7. What reasons does Jesus give for not "storing up" treasures? Why does he contrast "heaven" and "earth"?
8. What connection does Jesus make between treasure and the "heart"?
9. Examining Matthew 6:25-34, what kinds of things do people "worry about", according to Jesus? What is it about those things that make us anxious? Are some people more prone to this anxiety than others? Be specific.
10. What arguments does Jesus use to minimize worry? List them, and explain why they are good reasons.
11. When Jesus compares worriers to "pagans", what does he mean? How would a first century Jew hear those words?

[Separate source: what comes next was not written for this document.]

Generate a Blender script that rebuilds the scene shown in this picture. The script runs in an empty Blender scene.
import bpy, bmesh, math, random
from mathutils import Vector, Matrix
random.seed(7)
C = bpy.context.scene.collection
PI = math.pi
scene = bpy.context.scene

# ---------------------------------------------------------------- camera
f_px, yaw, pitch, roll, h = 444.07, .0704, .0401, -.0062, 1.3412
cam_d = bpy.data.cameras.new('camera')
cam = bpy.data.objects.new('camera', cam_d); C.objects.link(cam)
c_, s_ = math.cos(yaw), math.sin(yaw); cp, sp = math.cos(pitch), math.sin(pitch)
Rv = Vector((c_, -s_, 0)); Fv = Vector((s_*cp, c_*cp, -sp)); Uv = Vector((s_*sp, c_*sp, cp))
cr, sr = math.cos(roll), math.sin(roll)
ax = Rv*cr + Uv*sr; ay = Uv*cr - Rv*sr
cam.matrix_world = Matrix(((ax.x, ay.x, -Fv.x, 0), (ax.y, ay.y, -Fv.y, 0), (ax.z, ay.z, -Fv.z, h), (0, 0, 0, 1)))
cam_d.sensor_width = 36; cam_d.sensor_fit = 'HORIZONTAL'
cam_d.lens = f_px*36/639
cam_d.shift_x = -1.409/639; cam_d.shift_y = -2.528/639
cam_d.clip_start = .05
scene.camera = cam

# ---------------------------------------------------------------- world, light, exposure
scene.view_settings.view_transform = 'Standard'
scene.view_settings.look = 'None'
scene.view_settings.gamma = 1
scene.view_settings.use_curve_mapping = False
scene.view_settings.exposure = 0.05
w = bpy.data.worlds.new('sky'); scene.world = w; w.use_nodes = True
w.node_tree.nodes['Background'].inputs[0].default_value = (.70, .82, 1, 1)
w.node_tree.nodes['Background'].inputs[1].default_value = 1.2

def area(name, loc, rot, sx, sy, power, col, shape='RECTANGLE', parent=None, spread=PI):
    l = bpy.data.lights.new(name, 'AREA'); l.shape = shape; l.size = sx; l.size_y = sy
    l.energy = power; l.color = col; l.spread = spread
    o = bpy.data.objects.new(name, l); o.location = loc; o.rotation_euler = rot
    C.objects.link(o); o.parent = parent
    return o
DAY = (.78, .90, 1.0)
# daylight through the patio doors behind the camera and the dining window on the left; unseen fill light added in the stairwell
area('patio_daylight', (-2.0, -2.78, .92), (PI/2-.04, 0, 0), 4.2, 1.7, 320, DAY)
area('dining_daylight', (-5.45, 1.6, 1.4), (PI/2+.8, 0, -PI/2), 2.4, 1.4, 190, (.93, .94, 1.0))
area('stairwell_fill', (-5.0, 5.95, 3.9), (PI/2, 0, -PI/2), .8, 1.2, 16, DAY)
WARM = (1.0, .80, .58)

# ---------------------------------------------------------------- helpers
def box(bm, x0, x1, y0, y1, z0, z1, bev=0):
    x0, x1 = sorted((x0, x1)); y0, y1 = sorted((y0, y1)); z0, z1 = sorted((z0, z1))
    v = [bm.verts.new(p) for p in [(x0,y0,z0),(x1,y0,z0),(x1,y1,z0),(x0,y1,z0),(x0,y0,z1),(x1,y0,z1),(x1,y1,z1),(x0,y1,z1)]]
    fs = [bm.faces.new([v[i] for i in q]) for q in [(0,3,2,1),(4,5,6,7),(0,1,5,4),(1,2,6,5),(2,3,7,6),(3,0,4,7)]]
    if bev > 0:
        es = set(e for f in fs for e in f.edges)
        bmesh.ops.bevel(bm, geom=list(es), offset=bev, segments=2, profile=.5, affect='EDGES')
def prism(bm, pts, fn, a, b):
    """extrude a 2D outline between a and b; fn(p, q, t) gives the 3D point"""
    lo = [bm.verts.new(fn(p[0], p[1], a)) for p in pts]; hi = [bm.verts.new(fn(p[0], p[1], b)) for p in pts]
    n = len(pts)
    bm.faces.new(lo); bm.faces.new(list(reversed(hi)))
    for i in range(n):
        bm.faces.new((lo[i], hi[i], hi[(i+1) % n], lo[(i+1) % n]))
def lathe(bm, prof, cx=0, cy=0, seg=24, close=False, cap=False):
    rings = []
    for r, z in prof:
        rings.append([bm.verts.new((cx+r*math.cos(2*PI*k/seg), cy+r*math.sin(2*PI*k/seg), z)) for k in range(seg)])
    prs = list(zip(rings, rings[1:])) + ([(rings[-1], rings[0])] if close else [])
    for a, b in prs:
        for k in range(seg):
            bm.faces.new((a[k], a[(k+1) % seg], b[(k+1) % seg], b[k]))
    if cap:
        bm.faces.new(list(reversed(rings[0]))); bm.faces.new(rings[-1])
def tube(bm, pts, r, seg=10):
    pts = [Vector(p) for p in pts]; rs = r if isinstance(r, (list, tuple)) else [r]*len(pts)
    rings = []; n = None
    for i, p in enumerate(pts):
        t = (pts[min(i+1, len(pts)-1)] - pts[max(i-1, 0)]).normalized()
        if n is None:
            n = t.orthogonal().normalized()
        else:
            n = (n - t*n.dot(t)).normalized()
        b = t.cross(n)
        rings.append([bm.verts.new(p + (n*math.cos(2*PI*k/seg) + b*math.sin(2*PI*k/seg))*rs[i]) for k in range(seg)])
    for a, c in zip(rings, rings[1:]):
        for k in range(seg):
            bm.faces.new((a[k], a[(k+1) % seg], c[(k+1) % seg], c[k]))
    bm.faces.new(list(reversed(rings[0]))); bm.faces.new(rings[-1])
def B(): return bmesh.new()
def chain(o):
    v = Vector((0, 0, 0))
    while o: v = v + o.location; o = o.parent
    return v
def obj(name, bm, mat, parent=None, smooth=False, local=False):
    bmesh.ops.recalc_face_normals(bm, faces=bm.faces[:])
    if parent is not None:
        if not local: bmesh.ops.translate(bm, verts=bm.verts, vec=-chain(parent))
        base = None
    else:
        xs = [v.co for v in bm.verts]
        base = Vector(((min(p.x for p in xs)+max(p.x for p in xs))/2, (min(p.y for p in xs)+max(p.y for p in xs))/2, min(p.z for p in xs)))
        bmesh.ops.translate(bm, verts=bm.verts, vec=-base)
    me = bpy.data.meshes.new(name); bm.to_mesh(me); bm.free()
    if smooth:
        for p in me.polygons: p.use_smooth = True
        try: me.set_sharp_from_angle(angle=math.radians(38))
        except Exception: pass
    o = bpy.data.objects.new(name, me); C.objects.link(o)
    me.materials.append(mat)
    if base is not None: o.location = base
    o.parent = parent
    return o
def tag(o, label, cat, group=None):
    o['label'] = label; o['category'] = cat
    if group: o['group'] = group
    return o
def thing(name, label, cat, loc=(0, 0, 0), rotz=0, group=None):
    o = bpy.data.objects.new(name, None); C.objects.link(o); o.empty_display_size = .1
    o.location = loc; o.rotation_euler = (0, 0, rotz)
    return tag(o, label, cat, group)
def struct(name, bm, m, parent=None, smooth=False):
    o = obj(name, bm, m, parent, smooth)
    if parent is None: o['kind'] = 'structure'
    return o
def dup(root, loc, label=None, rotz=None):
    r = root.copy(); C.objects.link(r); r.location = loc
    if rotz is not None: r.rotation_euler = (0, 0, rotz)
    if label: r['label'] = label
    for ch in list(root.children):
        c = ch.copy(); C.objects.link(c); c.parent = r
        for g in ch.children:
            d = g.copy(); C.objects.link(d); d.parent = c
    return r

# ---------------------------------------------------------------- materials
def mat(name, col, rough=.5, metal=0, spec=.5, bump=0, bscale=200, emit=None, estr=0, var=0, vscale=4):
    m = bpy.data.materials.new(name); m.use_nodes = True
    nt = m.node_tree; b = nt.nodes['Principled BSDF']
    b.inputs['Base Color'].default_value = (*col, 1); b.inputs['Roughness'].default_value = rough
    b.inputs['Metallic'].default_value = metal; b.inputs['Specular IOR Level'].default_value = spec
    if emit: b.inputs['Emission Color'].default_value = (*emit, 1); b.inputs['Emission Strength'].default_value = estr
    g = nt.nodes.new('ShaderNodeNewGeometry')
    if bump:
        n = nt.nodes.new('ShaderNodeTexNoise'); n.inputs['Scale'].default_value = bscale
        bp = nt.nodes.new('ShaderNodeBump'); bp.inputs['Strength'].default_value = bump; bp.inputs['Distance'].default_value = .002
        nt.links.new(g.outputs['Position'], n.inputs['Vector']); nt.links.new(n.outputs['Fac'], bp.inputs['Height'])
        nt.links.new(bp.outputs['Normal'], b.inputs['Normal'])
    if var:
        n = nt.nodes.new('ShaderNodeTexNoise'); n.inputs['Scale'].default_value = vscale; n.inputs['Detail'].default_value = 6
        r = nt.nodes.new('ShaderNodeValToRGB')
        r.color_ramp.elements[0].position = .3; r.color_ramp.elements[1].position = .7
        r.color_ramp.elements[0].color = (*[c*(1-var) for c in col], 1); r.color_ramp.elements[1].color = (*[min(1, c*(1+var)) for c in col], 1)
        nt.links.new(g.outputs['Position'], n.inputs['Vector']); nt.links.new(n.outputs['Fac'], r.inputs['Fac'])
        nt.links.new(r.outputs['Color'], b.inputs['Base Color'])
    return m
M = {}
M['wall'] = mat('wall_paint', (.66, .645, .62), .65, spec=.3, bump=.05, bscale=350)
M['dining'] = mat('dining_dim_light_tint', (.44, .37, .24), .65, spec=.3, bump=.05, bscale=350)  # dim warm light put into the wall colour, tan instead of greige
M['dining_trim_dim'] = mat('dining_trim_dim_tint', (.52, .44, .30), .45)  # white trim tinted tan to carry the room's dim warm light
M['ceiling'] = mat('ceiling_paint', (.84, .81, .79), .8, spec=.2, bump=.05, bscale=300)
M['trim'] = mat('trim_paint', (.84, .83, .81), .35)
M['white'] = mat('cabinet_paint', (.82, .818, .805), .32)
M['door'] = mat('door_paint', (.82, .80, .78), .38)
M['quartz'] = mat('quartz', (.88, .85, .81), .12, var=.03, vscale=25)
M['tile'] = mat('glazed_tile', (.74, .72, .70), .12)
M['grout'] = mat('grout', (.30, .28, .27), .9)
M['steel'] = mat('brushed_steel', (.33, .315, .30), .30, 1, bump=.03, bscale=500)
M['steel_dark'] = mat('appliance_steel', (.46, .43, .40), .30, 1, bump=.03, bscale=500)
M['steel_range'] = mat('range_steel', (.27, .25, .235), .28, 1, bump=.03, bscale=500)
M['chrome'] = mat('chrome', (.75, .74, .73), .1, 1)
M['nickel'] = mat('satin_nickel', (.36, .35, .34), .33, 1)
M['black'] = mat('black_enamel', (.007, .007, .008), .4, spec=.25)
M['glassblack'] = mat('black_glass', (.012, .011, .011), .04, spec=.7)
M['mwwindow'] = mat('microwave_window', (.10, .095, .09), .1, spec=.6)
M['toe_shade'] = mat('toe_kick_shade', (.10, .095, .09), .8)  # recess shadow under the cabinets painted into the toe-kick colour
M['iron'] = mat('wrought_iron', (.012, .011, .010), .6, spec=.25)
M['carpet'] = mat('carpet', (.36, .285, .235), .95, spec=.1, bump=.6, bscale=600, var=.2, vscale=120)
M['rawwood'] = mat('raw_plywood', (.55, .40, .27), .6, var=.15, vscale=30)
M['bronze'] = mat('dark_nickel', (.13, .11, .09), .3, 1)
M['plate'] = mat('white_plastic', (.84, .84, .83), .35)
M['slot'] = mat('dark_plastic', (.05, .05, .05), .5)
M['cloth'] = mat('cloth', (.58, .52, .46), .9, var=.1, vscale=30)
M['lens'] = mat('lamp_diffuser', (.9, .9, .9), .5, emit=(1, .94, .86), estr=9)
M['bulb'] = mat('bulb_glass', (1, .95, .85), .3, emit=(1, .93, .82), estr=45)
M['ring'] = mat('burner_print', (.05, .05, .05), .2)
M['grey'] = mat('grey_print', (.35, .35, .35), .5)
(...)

12. What all embracing principle does Jesus propose in 6:33? How does that principle summarizing everything he has been saying in Matthew 6:19-32? Try to explain the meaning of the following words found in this verse: Seek, Kingdom of God, Righteousness.
13. When Jesus says "and all these things will be added to you", is he laying down a hard and fast rule of economics, or is he promising covenant blessings from the Father?
14. Why do you suppose Jesus concludes this section with Matthew 6:34? If that verse were missing from the passage, how would it change the meaning? What does the expression "each day has enough trouble of its own" mean? What does it mean for "tomorrow to worry for itself"?
15. How does Jesus' perspective on material things help us to adjust our own perspectives? What one thing might you change because of Jesus' teaching here?